Byers walked on to the cross country team at Xavier University of Louisiana and ran all four years while at the small NAIA school. Even with that history, Byers says she’s running personal bests in her mid-30s and describes herself as a “pretty bad” runner.

“I’m not a runner, I create runners from applying knowledge from successful coaches and of course what I’ve learned not to do from my former coaches,” she said.

Byers came to Oakton in 2007 and began working under Phil Tiller, who served as head coach of both the boys and girls cross country squads but had greater success with the boys team, taking them to two state titles.

The girls team was state runner-up in 2005 and 2007 under Tiller, but couldn’t quite break through. Now, Byers has reversed that trend and is having more success with the girls, having taken over both squads since Tiller moved to England in 2009 to be with his parents.

“I think a lot of times they seek someone they can relate to, female to female,” Byers said of her success with the girls team.

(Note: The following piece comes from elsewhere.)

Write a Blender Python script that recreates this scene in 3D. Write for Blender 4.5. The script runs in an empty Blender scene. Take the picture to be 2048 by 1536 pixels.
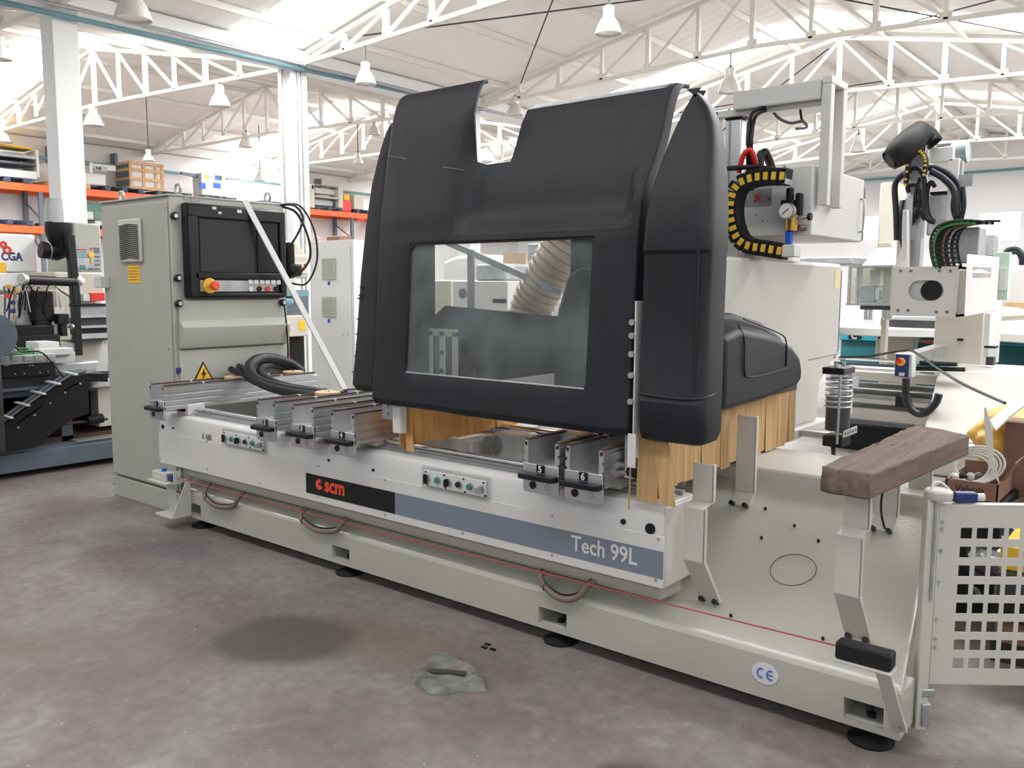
import bpy, bmesh, math, random
from mathutils import Vector, Matrix
from math import pi, sin, cos, radians
random.seed(7)
SC = bpy.context.scene
COL = SC.collection
# ------------------------------------------------------------------ camera
CX, CY, H = 1024.0, 768.0, 1.55
VX, VY = (-1102.0, 565.0), (2440.0, 580.0)
F = math.sqrt(-((VX[0]-CX)*(VY[0]-CX)+(VX[1]-CY)*(VY[1]-CY)))
def _c(p): return Vector((p[0]-CX, -(p[1]-CY), -F)).normalized()
ax = -_c(VX); ay = _c(VY); ay = (ay-ax*ay.dot(ax)).normalized(); az = ax.cross(ay)
R = Matrix((ax, ay, az))
CAM = Vector((0, 0, H))
cd = bpy.data.cameras.new('camera'); cam = bpy.data.objects.new('camera', cd); COL.objects.link(cam)
cam.matrix_world = Matrix.Translation(CAM) @ R.to_4x4()
cd.sensor_width = 36; cd.lens = F/2048*36; cd.clip_end = 200
SC.camera = cam
def ray(u, v): return R @ _c((u, v))
def PX(u, v, x): d = ray(u, v); return CAM + d*(x/d.x)
def PY(u, v, y): d = ray(u, v); return CAM + d*(y/d.y)
def PZ(u, v, z): d = ray(u, v); return CAM + d*((z-H)/d.z)
# ------------------------------------------------------------------ light
w = bpy.data.worlds.new('world'); SC.world = w; w.use_nodes = True
bg = w.node_tree.nodes['Background']; bg.inputs[0].default_value = (0.95, 0.97, 1.0, 1); bg.inputs[1].default_value = .42
SKY = 24.0            # brightness of the translucent roof sheets
SC.view_settings.view_transform = 'Standard'; SC.view_settings.look = 'None'
SC.view_settings.exposure = .12; SC.view_settings.gamma = 1; SC.view_settings.use_curve_mapping = False
# ------------------------------------------------------------------ materials
def mat(name, col, rough=.5, metal=0., var=.0, vscale=3., bump=0., bscale=60., spec=.5, col2=None, emit=0., alpha=1., coat=0.):
    m = bpy.data.materials.new(name); m.use_nodes = True
    nt = m.node_tree; b = nt.nodes['Principled BSDF']
    b.inputs['Base Color'].default_value = (*col, 1); b.inputs['Roughness'].default_value = rough
    b.inputs['Metallic'].default_value = metal; b.inputs['Specular IOR Level'].default_value = spec
    b.inputs['Coat Weight'].default_value = coat
    tc = nt.nodes.new('ShaderNodeTexCoord')
    if var > 0 or col2:
        n = nt.nodes.new('ShaderNodeTexNoise'); n.inputs['Scale'].default_value = vscale; n.inputs['Detail'].default_value = 6
        nt.links.new(tc.outputs['Object'], n.inputs['Vector'])
        r = nt.nodes.new('ShaderNodeValToRGB'); r.color_ramp.elements[0].position = .35; r.color_ramp.elements[1].position = .68
        c2 = col2 if col2 else tuple(c*(1-var) for c in col)
        r.color_ramp.elements[0].color = (*c2, 1); r.color_ramp.elements[1].color = (*col, 1)
        nt.links.new(n.outputs['Fac'], r.inputs['Fac']); nt.links.new(r.outputs['Color'], b.inputs['Base Color'])
    if bump > 0:
        n2 = nt.nodes.new('ShaderNodeTexNoise'); n2.inputs['Scale'].default_value = bscale; n2.inputs['Detail'].default_value = 3
        nt.links.new(tc.outputs['Object'], n2.inputs['Vector'])
        bp = nt.nodes.new('ShaderNodeBump'); bp.inputs['Strength'].default_value = bump; bp.inputs['Distance'].default_value = .01
        nt.links.new(n2.outputs['Fac'], bp.inputs['Height']); nt.links.new(bp.outputs['Normal'], b.inputs['Normal'])
    if emit > 0:
        b.inputs['Emission Color'].default_value = (*col, 1); b.inputs['Emission Strength'].default_value = emit
    if alpha < 1: b.inputs['Alpha'].default_value = alpha
    return m
M = {}
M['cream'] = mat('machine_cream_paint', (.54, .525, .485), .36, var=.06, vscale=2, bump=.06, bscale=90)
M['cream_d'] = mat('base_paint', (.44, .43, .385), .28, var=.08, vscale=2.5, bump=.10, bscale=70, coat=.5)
M['white'] = mat('white_paint', (.63, .62, .60), .42, var=.05)
M['whiteb'] = mat('bright_white_paint', (.88, .88, .87), .5, var=.04)
M['paley'] = mat('pale_yellow_label', (.72, .58, .30), .5)
M['cab'] = mat('cabinet_grey_paint', (.40, .405, .36), .5, var=.04, vscale=4, bump=.15, bscale=160)
M['cab_l'] = mat('cabinet_light_trim', (.56, .55, .50), .5)
M['black'] = mat('black_plastic', (.007, .007, .009), .38, spec=.35)
M['blackm'] = mat('black_matte', (.011, .011, .012), .6, var=.3, spec=.3)
M['rubber'] = mat('rubber_hose', (.010, .012, .017), .40, bump=.1, spec=.4)
M['hood'] = mat('hood_textured_plastic', (.008, .010, .015), .42, var=.25, vscale=5, bump=.22, bscale=420, spec=.38)
M['hood2'] = mat('hood_worn_plastic', (.026, .023, .024), .55, var=.3, vscale=8, bump=.3, bscale=300, spec=.35)
M['alu'] = mat('aluminium', (.60, .61, .62), .34, metal=.85, var=.15, vscale=8)
M['alu_d'] = mat('dull_aluminium', (.42, .43, .43), .5, metal=.5, var=.25, vscale=9)
M['steel'] = mat('polished_steel', (.7, .71, .73), .15, metal=1)
M['galv'] = mat('galvanised_steel', (.5, .52, .53), .4, metal=.8, var=.2, vscale=20)
M['dark_steel'] = mat('dark_steel', (.06, .065, .07), .5, metal=.4, var=.3, vscale=6)
M['slate'] = mat('slate_blue_steel', (.13, .155, .185), .45, var=.2, vscale=4)
M['brownedge'] = mat('worn_brown_gasket', (.10, .062, .045), .8, var=.5, vscale=30)
M['greysticker'] = mat('blue_grey_vinyl', (.18, .205, .245), .4)
M['red'] = mat('red_vinyl', (.80, .075, .03), .4)
M['redp'] = mat('red_paint', (.70, .03, .02), .4)
M['redcord'] = mat('red_cord', (.40, .045, .05), .6)
M['blue'] = mat('blue_plastic', (.02, .10, .55), .4)
M['navy'] = mat('navy_plastic', (.015, .03, .13), .4)
M['green'] = mat('green_button', (.01, .22, .12), .4)
M['greencable'] = mat('green_cable', (.05, .22, .07), .5)
M['yellow'] = mat('yellow_plastic', (.72, .45, .03), .5)
M['ysticker'] = mat('yellow_sticker', (.85, .48, .02), .5)
M['orange'] = mat('orange_rack_paint', (.85, .13, .03), .5)
M['wallw'] = mat('white_wall', (.93, .93, .93), .8, var=.04, vscale=.6)
M['rackw'] = mat('pinkish_white_wall', (.84, .79, .77), .8, var=.1, vscale=.8)
M['truss'] = mat('white_truss_paint', (.84, .82, .76), .5, var=.06, vscale=1)
M['paper'] = mat('white_label', (.62, .62, .61), .5)
M['beige'] = mat('beige_paint', (.56, .53, .45), .5, var=.08)
M['pink_ply'] = mat('plywood_disc', (.62, .42, .25), .6, var=.2, vscale=14)
M['pine'] = mat('pine_wood', (.62, .37, .18), .7, var=.25, vscale=8)
M['teal'] = mat('teal_paint', (.03, .34, .42), .45, var=.1)
M['teal_d'] = mat('dark_teal_paint', (.02, .16, .18), .5)
M['duct'] = mat('duct_galvanised', (.52, .54, .52), .35, metal=.6, var=.15, vscale=5)
M['pipeb'] = mat('blue_green_pipe', (.16, .30, .33), .45)
M['lampg'] = mat('lamp_grey_housing', (.68, .67, .63), .4, metal=.3)
M['lens'] = mat('lamp_reflector', (.82, .80, .75), .25, metal=.3)
M['screen'] = mat('dark_screen', (.035, .036, .039), .12, spec=.5)
M['brass'] = mat('brass', (.75, .45, .12), .3, metal=.9)
M['cardboard'] = mat('brown_cardboard', (.23, .125, .085), .8, var=.2, vscale=9)
M['cable_w'] = mat('grey_white_cable', (.58, .58, .55), .5)
M['ybag'] = mat('yellow_plastic_bag', (.75, .42, .05), .4, var=.2, vscale=6, bump=.5, bscale=12)
M['silver'] = mat('silver_film', (.55, .57, .62), .18, metal=.9, var=.4, vscale=14, bump=1., bscale=22)
M['hosec'] = mat('cream_ribbed_hose', (.62, .50, .38), .35, coat=.4)
M['copper'] = mat('red_brown_hose', (.17, .135, .11), .5)
M['palletb'] = mat('blue_grey_pallet', (.07, .10, .15), .8, var=.4, vscale=12)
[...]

She still helped cultivate a state-champion runner in Jack Stoney, who paced the Oakton boys team to a sixth-place finish last year.

“I think they’re really willing to work hard for her and trust her training,” Pellegrini said of her success as a coach.

Klimkiewicz described Byers as motivating and said she creates an individualized plan for each runner.

Byers also tries to rely on tradition, reminding runners they are not only out them for themselves but their teammates, community and the Oakton legacy.

“One of the more touching moments was, at the state meet, there were parents who came out whose athletes had graduated from before I even started coaching,” Byers said. “You just had so many people who are still a part of the Oakton community who want to see the kids do well.”

She gave her runners summer workouts and started practice in August. It’s then that she starts pounding at messaging and motivation for the long – and hopefully successful – season ahead.

“I try to keep everything grounded and say we’re doing okay,” Byers said. “As long as we keep improving, that’s a good thing.”